Despite there being several rules governing aquaculture, some influential persons have been flouting these norms by taking up illegal shrimp farming. “The increase in salinity levels have created panic in the north as a result of illegal aquaculture,” says Dr B. Gangaram of the CPM in Vizag.

Sources say that aquaculture is being taken up over 1.29 lakh hectares in the state. Illegal shrimp farming continues on over 54,000 hectares in nine districts of the state. Krishna, West Godavari, Guntur and East Godavari districts are involved in the illegal trade. Those behind this trade manage to acquire free power supply.

They even resort to theft of electricity, for provide oxygen for shrimp. The authorities of SPDCL and EPDCL (discoms) have expressed outrage over the power pilferage that came to light during the surprise raids on illegal shrimp tanks and ponds. There is a nexus that exists between the revenue department and illegal operators in the state, 

“The identification of agricultural and non-agricultural land is the main problem. Illegal activities of this nature cannot be undertaken without the connivance of revenue officials and discoms staff,” said V. Laxman, a farmer.

The district collectors have asked all revenue officials in the state, to submit a comprehensive report on illegal aquaculture. But the revenue department has not yet started the exercise.  

Also, the vigilance wing of the electricity department has been collecting monthly ‘mamools.’

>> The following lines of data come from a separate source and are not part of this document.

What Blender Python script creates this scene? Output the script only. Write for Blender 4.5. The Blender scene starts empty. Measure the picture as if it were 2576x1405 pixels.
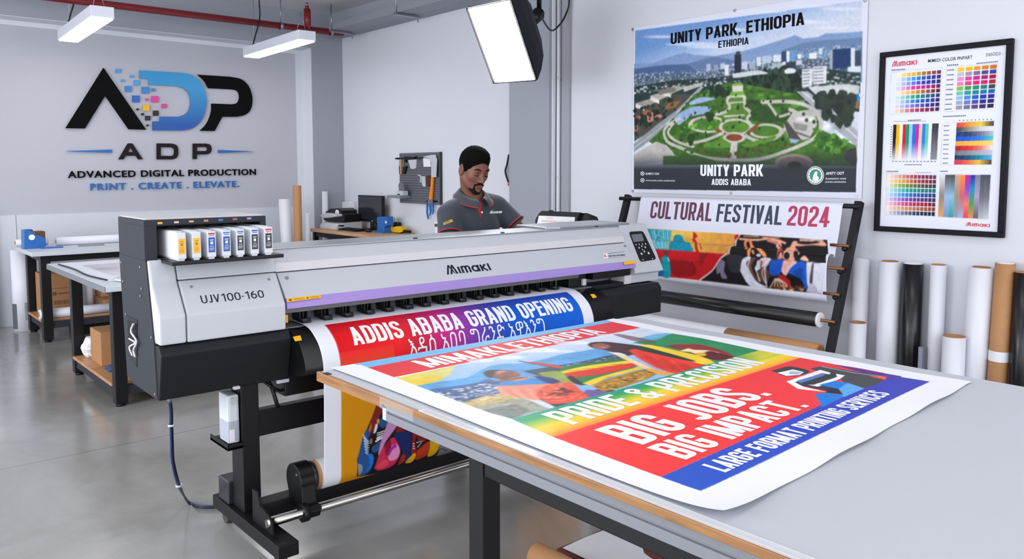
import bpy, bmesh, math, random
import numpy as np
from mathutils import Vector, Matrix
random.seed(7); rng = np.random.default_rng(7)
S = bpy.context.scene
COL = S.collection
pi = math.pi

# ------------------------------------------------------------------ camera (a 28 mm lens at eye height)
FPX, CX, CY = 2035., 1300., 594.
PITCH = math.atan(164 / 2035.); YAW = math.radians(41.0); CAMZ = 1.45
cd = bpy.data.cameras.new('camera'); cam = bpy.data.objects.new('camera', cd); COL.objects.link(cam)
cam.location = (0, 0, CAMZ); cam.rotation_euler = (pi / 2 - PITCH, 0, -YAW)
cd.sensor_width = 36; cd.lens = 36 * FPX / 2576
cd.shift_x = -(CX - 1288) / 2576; cd.shift_y = -(702.5 - CY) / 2576
cd.clip_start = .05
S.camera = cam
S.view_settings.view_transform = 'Standard'; S.view_settings.look = 'None'
S.view_settings.gamma = 1; S.view_settings.use_curve_mapping = False
FW = np.array([math.sin(YAW) * math.cos(PITCH), math.cos(YAW) * math.cos(PITCH), -math.sin(PITCH)])
RT = np.array([math.cos(YAW), -math.sin(YAW), 0]); UP = np.cross(RT, FW)
CAMP = np.array([0, 0, CAMZ])
def ray(x, y): return FW + (x - CX) / FPX * RT - (y - CY) / FPX * UP
def px(x, y, X=None, Y=None, Z=None):
    """where a sight line of the survey photograph meets a wall, a table top ..."""
    d = ray(x, y)
    t = (X - CAMP[0]) / d[0] if X is not None else (Y - CAMP[1]) / d[1] if Y is not None else (Z - CAMP[2]) / d[2]
    return CAMP + t * d
def crop(ox, oy, s): return lambda x, y: (ox + x * s, oy + y * s)

# ------------------------------------------------------------------ materials
def lin(c):
    c = np.asarray(c, float)
    return np.where(c <= .04045, c / 12.92, ((c + .055) / 1.055) ** 2.4)
def hexc(h):
    h = h.lstrip('#'); return np.array([int(h[i:i + 2], 16) / 255 for i in (0, 2, 4)])
MATS = {}
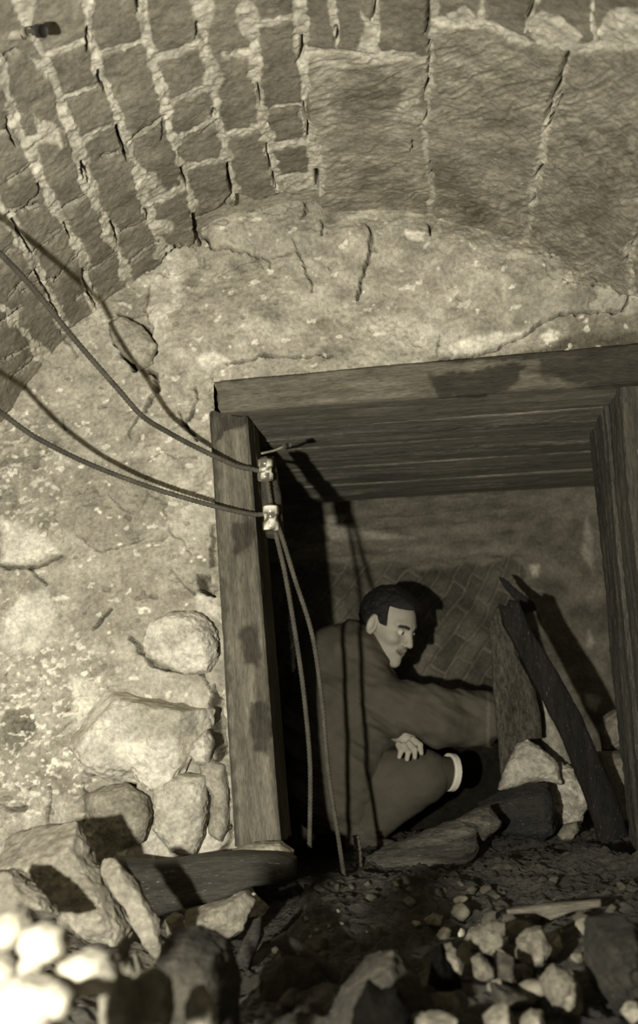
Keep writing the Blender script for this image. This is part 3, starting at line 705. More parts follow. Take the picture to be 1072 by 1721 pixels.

Vannamei prawns demand hits a high

Demand for ‘Vannamei’ shrimp has doubled in the coastal region of Andhra Pradesh with more people preferring Vannamei (ie. white-legged) shrimps over marine ones, citing  freshness, taste and ‘better quality’.

President of Visakha Dolphin Boat Owners' Welfare Association Ch. Satyanarayana Murthy said that exotic Vannamei shrimps produced in large quantities by aquaculture firms in coastal Andhra, has hit fishermen who capture the brown fish variant in the Bay of Bengal.

“Due to the heavy demand for Vannamei, in the overseas market because of its low cost and ‘high culinary’ value, over 70 per cent of seafood exporters at the

Vizag Fishing Harbour are only buying prawns which are captured from the sea.
“This is forcing fishermen to sell high-quality prawns, in the domestic market at lower prices,” he added.

The Vannamei variety of prawn cultivation is attracting more traders from East Godavari and Krishna districts to Vizag and the Srikakulam coast.

With the demand for Vannamei growing in the region, illegal aquaculture is also mushrooming in several places, observed the fishermen in the region. 

The Fisheries Department and Marine Products Exports Development Authority (MPEDA) will be conducting a joint survey on the extent of prawn and shrimp ponds, along the North Andhra coast through the global positioning system (GPS), it is learnt.